The Cash Payment was made
with funds borrowed by the Company pursuant to the terms of that certain $1,530,000 May 9, 2018, Amended and Restated Loan Agreement
entered into with our wholly-owned subsidiary, Bow Energy Ltd (“
Bow
”) and a third party (the “
Loan
Agreement
” and the “
Lender
”). The amount owed under the Loan Agreement accrues interest at the rate
of 12% per annum (19% upon the occurrence of an event of default) and is due and payable on May 11, 2021.
The Working Interest is
held in the name of the Company’s newly formed wholly-owned Alberta, Canada, subsidiary, Petrolia Canada Corporation.

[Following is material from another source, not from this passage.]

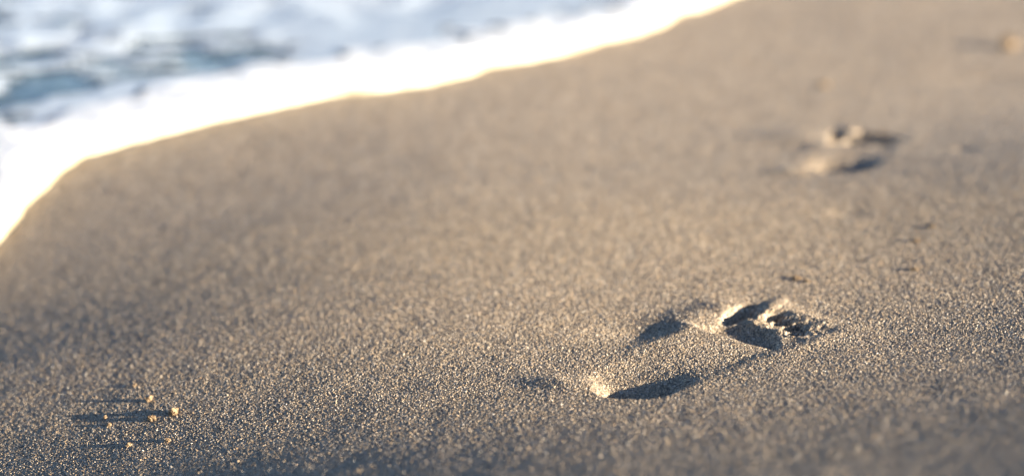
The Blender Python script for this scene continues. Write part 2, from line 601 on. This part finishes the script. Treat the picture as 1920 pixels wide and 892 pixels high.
CLUMPS = [
    # x, y, radius, stretch xyz, seed, label
    (-0.3765, 1.4254, 0.0068, (1.05, 1.0, 0.80), 1, 'largest damp sand crumb at the lower left, casting the longest shadow'),
    (-0.4151, 1.4681, 0.0052, (0.85, 0.9, 1.1), 2, 'upright damp sand crumb behind and left of the largest lower left crumb'),
    (-0.3998, 1.4217, 0.0054, (1.35, 0.9, 0.8), 3, 'flat wedge of damp sand just left of the largest crumb'),
    (-0.4593, 1.4457, 0.0030, (1.0, 1.0, 0.9), 4, 'small sand crumb left of the wedge, in the ends of the long shadows'),
    (-0.4492, 1.4261, 0.0028, (1.1, 1.0, 0.8), 5, 'small low sand crumb just below another left of the wedge'),
    (-0.4136, 1.3693, 0.004, (1.0, 1.0, 0.65), 6, 'blurred round sand crumb near the bottom left with a dark shadow'),
    (-0.3688, 1.3649, 0.0036, (1.0, 0.9, 0.8), 7, 'blurred sand crumb below the largest crumb, short dark shadow'),
    (-0.4414, 1.5117, 0.0027, (1.0, 1.0, 0.8), 8, 'tiny pale sand crumb behind the upright crumb'),
    (1.2049, 3.4011, 0.026, (1.0, 1.0, 0.85), 10, 'big blurred orange lump of sand at the upper right edge'),
    (0.6602, 2.9443, 0.0125, (1.2, 1.1, 0.7), 11, 'faint low orange lump of sand beyond the farther footprint'),
    (0.5339, 1.7693, 0.0058, (1.0, 1.2, 0.62), 12, 'blurred orange sand crumb between the two footprints, middle of three in a row'),
    (0.5692, 1.8278, 0.005, (1.1, 1.3, 0.6), 13, 'faint orange sand crumb between the two footprints, farthest of three in a row'),
    (0.3524, 1.6547, 0.0056, (1.1, 1.2, 0.66), 14, 'low sand crumb just behind the toes of the near footprint'),
    (0.4995, 1.6569, 0.0048, (0.9, 1.2, 0.66), 15, 'small orange sand crumb between the two footprints, nearest of three in a row'),
    (0.3640, 1.6399, 0.0044, (1.0, 1.0, 0.66), 16, 'tiny crumb right beside the low crumb behind the near toes'),
]
for x, y, r, s3, seed, lab in CLUMPS:
    o = link('sand_clump', clump_mesh(r, seed, *s3), M_CLUMP)
    o.location = (x, y, zat(x, y) - 0.0004)
    o['label'] = lab
    o['category'] = 'sand clump'
    o['group'] = 'crumbs of damp sand on the beach'

# ------------------------------------------------------------------ coarse loose grains, too many to count
rg = np.random.default_rng(3)
gv, gf = ICO1
N = 9000
gy_ = 1.08 + 1.0 * rg.random(N) ** 1.6
gx_ = gy_ * rg.uniform(-0.45, 0.45, N)
keep = np.ones(N, dtype=bool)
gz_ = relief(gx_, gy_)
rr = rg.uniform(0.00035, 0.0008, N) * (1 + 0.5 * (rg.random(N) > 0.96))
jit3 = rg.uniform(0.7, 1.25, (N, 1, 3))
GV = gv[None] * rr[:, None, None] * jit3 + np.stack([gx_, gy_, gz_ + 0.0003], -1)[:, None, :]
GF = gf[None] + (np.arange(N) * len(gv))[:, None, None]
lg = mesh_np('loose_grains', GV.reshape(-1, 3), GF.reshape(-1, 3), {'grain': np.repeat(0.3 + 0.7 * rg.random(N), len(gf))}, True)
link('loose_grains', lg, M_SAND, kind='stuff', label='coarse loose grains scattered over the sand', category='sand grains')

The Acquisition Note, which
was dated June 8, 2018, bears interest at the rate of 9% per annum, beginning on August 1, 2018 and is due and payable on November
30, 2018, provided that we have the right to extend the maturity date for a period six months with 10 days’ notice to Blue
Sky, in the event we pay 25% of the principal amount of the Acquisition Note at the time of extension.
The foregoing description
of the Memorandum of Understanding, Conveyance and Acquisition Note, do not purport to be complete and are qualified in their entirety
by reference to the Memorandum of Understanding, Conveyance and Acquisition Note, copies of which are attached as
Exhibits 10.1,
10.2 and 10.3
, respectively, to this Current Report on Form 8-K and incorporated herein by reference.